§ THE TASK:
Emit the entire listing verbatim.

§ RECORD SET:
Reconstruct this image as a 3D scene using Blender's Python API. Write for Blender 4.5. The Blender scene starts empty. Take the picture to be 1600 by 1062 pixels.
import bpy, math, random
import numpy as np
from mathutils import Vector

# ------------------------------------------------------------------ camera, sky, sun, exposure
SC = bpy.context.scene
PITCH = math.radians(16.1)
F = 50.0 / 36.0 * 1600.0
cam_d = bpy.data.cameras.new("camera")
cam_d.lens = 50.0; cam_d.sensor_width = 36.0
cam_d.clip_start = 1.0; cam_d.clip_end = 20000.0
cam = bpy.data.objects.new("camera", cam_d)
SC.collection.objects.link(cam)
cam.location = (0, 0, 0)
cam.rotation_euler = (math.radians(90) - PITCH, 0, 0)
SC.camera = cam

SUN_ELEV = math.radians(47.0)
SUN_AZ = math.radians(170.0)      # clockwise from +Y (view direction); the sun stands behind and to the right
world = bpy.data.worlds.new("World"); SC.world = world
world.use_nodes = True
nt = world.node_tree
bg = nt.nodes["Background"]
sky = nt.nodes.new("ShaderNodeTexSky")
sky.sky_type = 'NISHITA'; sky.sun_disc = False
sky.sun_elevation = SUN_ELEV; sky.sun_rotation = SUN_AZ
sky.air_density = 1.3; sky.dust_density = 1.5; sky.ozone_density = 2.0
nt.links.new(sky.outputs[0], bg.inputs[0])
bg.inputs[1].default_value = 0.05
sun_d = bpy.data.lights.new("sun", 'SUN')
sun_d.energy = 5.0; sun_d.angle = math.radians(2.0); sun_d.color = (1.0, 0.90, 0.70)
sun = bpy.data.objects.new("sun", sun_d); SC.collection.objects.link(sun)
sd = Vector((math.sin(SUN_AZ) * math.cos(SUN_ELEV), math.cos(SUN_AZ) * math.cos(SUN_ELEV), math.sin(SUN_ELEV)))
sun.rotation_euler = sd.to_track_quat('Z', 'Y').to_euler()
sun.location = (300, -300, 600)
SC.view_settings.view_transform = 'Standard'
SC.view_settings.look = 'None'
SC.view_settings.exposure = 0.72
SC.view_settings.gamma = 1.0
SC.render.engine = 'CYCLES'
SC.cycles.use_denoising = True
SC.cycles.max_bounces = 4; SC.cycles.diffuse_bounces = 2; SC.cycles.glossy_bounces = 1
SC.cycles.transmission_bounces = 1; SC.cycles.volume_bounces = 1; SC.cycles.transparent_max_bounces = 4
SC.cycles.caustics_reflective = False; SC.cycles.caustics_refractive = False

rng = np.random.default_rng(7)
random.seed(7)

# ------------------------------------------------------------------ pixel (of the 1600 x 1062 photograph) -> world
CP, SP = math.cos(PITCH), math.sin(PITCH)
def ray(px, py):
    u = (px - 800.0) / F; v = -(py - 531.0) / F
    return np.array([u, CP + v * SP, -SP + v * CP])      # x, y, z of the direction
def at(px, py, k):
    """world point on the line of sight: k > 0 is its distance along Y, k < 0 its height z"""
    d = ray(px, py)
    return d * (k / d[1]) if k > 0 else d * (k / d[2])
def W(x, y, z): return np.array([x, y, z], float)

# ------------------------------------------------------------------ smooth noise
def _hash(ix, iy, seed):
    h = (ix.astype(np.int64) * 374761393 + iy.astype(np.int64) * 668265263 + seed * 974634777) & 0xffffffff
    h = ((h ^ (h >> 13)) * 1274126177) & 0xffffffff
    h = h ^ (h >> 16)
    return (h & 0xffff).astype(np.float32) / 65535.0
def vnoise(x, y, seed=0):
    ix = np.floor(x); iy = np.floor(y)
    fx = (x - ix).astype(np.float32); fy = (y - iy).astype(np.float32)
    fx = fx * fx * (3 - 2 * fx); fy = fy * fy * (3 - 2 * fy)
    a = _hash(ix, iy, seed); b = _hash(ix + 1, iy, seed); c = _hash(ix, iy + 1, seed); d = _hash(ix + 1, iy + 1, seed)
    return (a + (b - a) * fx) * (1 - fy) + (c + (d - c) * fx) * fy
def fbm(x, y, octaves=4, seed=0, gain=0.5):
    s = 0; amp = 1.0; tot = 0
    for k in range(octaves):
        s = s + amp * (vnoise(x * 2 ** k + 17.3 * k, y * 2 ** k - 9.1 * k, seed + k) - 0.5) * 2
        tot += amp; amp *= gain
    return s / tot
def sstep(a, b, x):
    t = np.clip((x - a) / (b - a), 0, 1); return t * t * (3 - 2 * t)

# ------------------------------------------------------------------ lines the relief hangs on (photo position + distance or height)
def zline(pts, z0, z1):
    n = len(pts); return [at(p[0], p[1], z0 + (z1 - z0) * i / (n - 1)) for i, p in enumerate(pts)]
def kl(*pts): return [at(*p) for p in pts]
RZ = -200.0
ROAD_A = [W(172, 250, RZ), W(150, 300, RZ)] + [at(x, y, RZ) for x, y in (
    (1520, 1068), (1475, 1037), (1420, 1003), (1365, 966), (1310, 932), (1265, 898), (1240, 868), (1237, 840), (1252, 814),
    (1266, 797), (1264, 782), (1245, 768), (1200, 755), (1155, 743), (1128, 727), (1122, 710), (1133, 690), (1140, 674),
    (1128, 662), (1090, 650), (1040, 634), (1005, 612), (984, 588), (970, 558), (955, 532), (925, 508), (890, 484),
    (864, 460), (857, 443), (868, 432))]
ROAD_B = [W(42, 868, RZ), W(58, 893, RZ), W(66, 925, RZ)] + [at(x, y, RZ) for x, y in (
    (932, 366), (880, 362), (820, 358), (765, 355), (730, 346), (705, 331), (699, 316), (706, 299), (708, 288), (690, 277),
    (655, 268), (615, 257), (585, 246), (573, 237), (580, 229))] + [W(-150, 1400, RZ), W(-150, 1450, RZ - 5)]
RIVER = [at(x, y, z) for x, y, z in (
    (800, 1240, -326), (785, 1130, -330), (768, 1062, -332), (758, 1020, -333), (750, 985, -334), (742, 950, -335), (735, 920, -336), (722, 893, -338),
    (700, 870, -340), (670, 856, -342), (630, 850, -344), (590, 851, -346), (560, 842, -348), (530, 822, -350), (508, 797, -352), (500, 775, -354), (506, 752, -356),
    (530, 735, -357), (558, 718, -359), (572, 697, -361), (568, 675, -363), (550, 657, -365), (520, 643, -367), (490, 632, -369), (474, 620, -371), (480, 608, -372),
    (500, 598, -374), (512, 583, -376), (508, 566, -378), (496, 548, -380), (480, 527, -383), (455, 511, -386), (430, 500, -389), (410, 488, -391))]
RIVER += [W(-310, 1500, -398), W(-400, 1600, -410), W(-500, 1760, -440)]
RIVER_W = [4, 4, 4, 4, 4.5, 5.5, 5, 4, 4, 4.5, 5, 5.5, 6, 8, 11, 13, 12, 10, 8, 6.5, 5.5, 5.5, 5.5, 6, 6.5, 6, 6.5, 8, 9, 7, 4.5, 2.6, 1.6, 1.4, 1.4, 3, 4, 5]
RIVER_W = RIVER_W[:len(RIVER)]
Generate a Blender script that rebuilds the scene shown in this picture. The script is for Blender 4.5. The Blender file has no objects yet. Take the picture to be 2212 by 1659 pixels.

§ ANSWER TO THIS PROBLEM:
Reconstruct this image as a 3D scene using Blender's Python API. Write for Blender 4.5. The Blender scene starts empty. Take the picture to be 1600 by 1062 pixels.
import bpy, math, random
import numpy as np
from mathutils import Vector

# ------------------------------------------------------------------ camera, sky, sun, exposure
SC = bpy.context.scene
PITCH = math.radians(16.1)
F = 50.0 / 36.0 * 1600.0
cam_d = bpy.data.cameras.new("camera")
cam_d.lens = 50.0; cam_d.sensor_width = 36.0
cam_d.clip_start = 1.0; cam_d.clip_end = 20000.0
cam = bpy.data.objects.new("camera", cam_d)
SC.collection.objects.link(cam)
cam.location = (0, 0, 0)
cam.rotation_euler = (math.radians(90) - PITCH, 0, 0)
SC.camera = cam

SUN_ELEV = math.radians(47.0)
SUN_AZ = math.radians(170.0)      # clockwise from +Y (view direction); the sun stands behind and to the right
world = bpy.data.worlds.new("World"); SC.world = world
world.use_nodes = True
nt = world.node_tree
bg = nt.nodes["Background"]
sky = nt.nodes.new("ShaderNodeTexSky")
sky.sky_type = 'NISHITA'; sky.sun_disc = False
sky.sun_elevation = SUN_ELEV; sky.sun_rotation = SUN_AZ
sky.air_density = 1.3; sky.dust_density = 1.5; sky.ozone_density = 2.0
nt.links.new(sky.outputs[0], bg.inputs[0])
bg.inputs[1].default_value = 0.05
sun_d = bpy.data.lights.new("sun", 'SUN')
sun_d.energy = 5.0; sun_d.angle = math.radians(2.0); sun_d.color = (1.0, 0.90, 0.70)
sun = bpy.data.objects.new("sun", sun_d); SC.collection.objects.link(sun)
sd = Vector((math.sin(SUN_AZ) * math.cos(SUN_ELEV), math.cos(SUN_AZ) * math.cos(SUN_ELEV), math.sin(SUN_ELEV)))
sun.rotation_euler = sd.to_track_quat('Z', 'Y').to_euler()
sun.location = (300, -300, 600)
SC.view_settings.view_transform = 'Standard'
SC.view_settings.look = 'None'
SC.view_settings.exposure = 0.72
SC.view_settings.gamma = 1.0
SC.render.engine = 'CYCLES'
SC.cycles.use_denoising = True
SC.cycles.max_bounces = 4; SC.cycles.diffuse_bounces = 2; SC.cycles.glossy_bounces = 1
SC.cycles.transmission_bounces = 1; SC.cycles.volume_bounces = 1; SC.cycles.transparent_max_bounces = 4
SC.cycles.caustics_reflective = False; SC.cycles.caustics_refractive = False

rng = np.random.default_rng(7)
random.seed(7)

# ------------------------------------------------------------------ pixel (of the 1600 x 1062 photograph) -> world
CP, SP = math.cos(PITCH), math.sin(PITCH)
def ray(px, py):
    u = (px - 800.0) / F; v = -(py - 531.0) / F
    return np.array([u, CP + v * SP, -SP + v * CP])      # x, y, z of the direction
def at(px, py, k):
    """world point on the line of sight: k > 0 is its distance along Y, k < 0 its height z"""
    d = ray(px, py)
    return d * (k / d[1]) if k > 0 else d * (k / d[2])
def W(x, y, z): return np.array([x, y, z], float)

# ------------------------------------------------------------------ smooth noise
def _hash(ix, iy, seed):
    h = (ix.astype(np.int64) * 374761393 + iy.astype(np.int64) * 668265263 + seed * 974634777) & 0xffffffff
    h = ((h ^ (h >> 13)) * 1274126177) & 0xffffffff
    h = h ^ (h >> 16)
    return (h & 0xffff).astype(np.float32) / 65535.0
def vnoise(x, y, seed=0):
    ix = np.floor(x); iy = np.floor(y)
    fx = (x - ix).astype(np.float32); fy = (y - iy).astype(np.float32)
    fx = fx * fx * (3 - 2 * fx); fy = fy * fy * (3 - 2 * fy)
    a = _hash(ix, iy, seed); b = _hash(ix + 1, iy, seed); c = _hash(ix, iy + 1, seed); d = _hash(ix + 1, iy + 1, seed)
    return (a + (b - a) * fx) * (1 - fy) + (c + (d - c) * fx) * fy
def fbm(x, y, octaves=4, seed=0, gain=0.5):
    s = 0; amp = 1.0; tot = 0
    for k in range(octaves):
        s = s + amp * (vnoise(x * 2 ** k + 17.3 * k, y * 2 ** k - 9.1 * k, seed + k) - 0.5) * 2
        tot += amp; amp *= gain
    return s / tot
def sstep(a, b, x):
    t = np.clip((x - a) / (b - a), 0, 1); return t * t * (3 - 2 * t)

# ------------------------------------------------------------------ lines the relief hangs on (photo position + distance or height)
def zline(pts, z0, z1):
    n = len(pts); return [at(p[0], p[1], z0 + (z1 - z0) * i / (n - 1)) for i, p in enumerate(pts)]
def kl(*pts): return [at(*p) for p in pts]
RZ = -200.0
ROAD_A = [W(172, 250, RZ), W(150, 300, RZ)] + [at(x, y, RZ) for x, y in (
    (1520, 1068), (1475, 1037), (1420, 1003), (1365, 966), (1310, 932), (1265, 898), (1240, 868), (1237, 840), (1252, 814),
    (1266, 797), (1264, 782), (1245, 768), (1200, 755), (1155, 743), (1128, 727), (1122, 710), (1133, 690), (1140, 674),
    (1128, 662), (1090, 650), (1040, 634), (1005, 612), (984, 588), (970, 558), (955, 532), (925, 508), (890, 484),
    (864, 460), (857, 443), (868, 432))]
ROAD_B = [W(42, 868, RZ), W(58, 893, RZ), W(66, 925, RZ)] + [at(x, y, RZ) for x, y in (
    (932, 366), (880, 362), (820, 358), (765, 355), (730, 346), (705, 331), (699, 316), (706, 299), (708, 288), (690, 277),
    (655, 268), (615, 257), (585, 246), (573, 237), (580, 229))] + [W(-150, 1400, RZ), W(-150, 1450, RZ - 5)]
RIVER = [at(x, y, z) for x, y, z in (
    (800, 1240, -326), (785, 1130, -330), (768, 1062, -332), (758, 1020, -333), (750, 985, -334), (742, 950, -335), (735, 920, -336), (722, 893, -338),
    (700, 870, -340), (670, 856, -342), (630, 850, -344), (590, 851, -346), (560, 842, -348), (530, 822, -350), (508, 797, -352), (500, 775, -354), (506, 752, -356),
    (530, 735, -357), (558, 718, -359), (572, 697, -361), (568, 675, -363), (550, 657, -365), (520, 643, -367), (490, 632, -369), (474, 620, -371), (480, 608, -372),
    (500, 598, -374), (512, 583, -376), (508, 566, -378), (496, 548, -380), (480, 527, -383), (455, 511, -386), (430, 500, -389), (410, 488, -391))]
RIVER += [W(-310, 1500, -398), W(-400, 1600, -410), W(-500, 1760, -440)]
RIVER_W = [4, 4, 4, 4, 4.5, 5.5, 5, 4, 4, 4.5, 5, 5.5, 6, 8, 11, 13, 12, 10, 8, 6.5, 5.5, 5.5, 5.5, 6, 6.5, 6, 6.5, 8, 9, 7, 4.5, 2.6, 1.6, 1.4, 1.4, 3, 4, 5]
RIVER_W = RIVER_W[:len(RIVER)]
Generate a Blender script that rebuilds the scene shown in this picture. The script is for Blender 4.5. The Blender file has no objects yet. Take the picture to be 2212 by 1659 pixels.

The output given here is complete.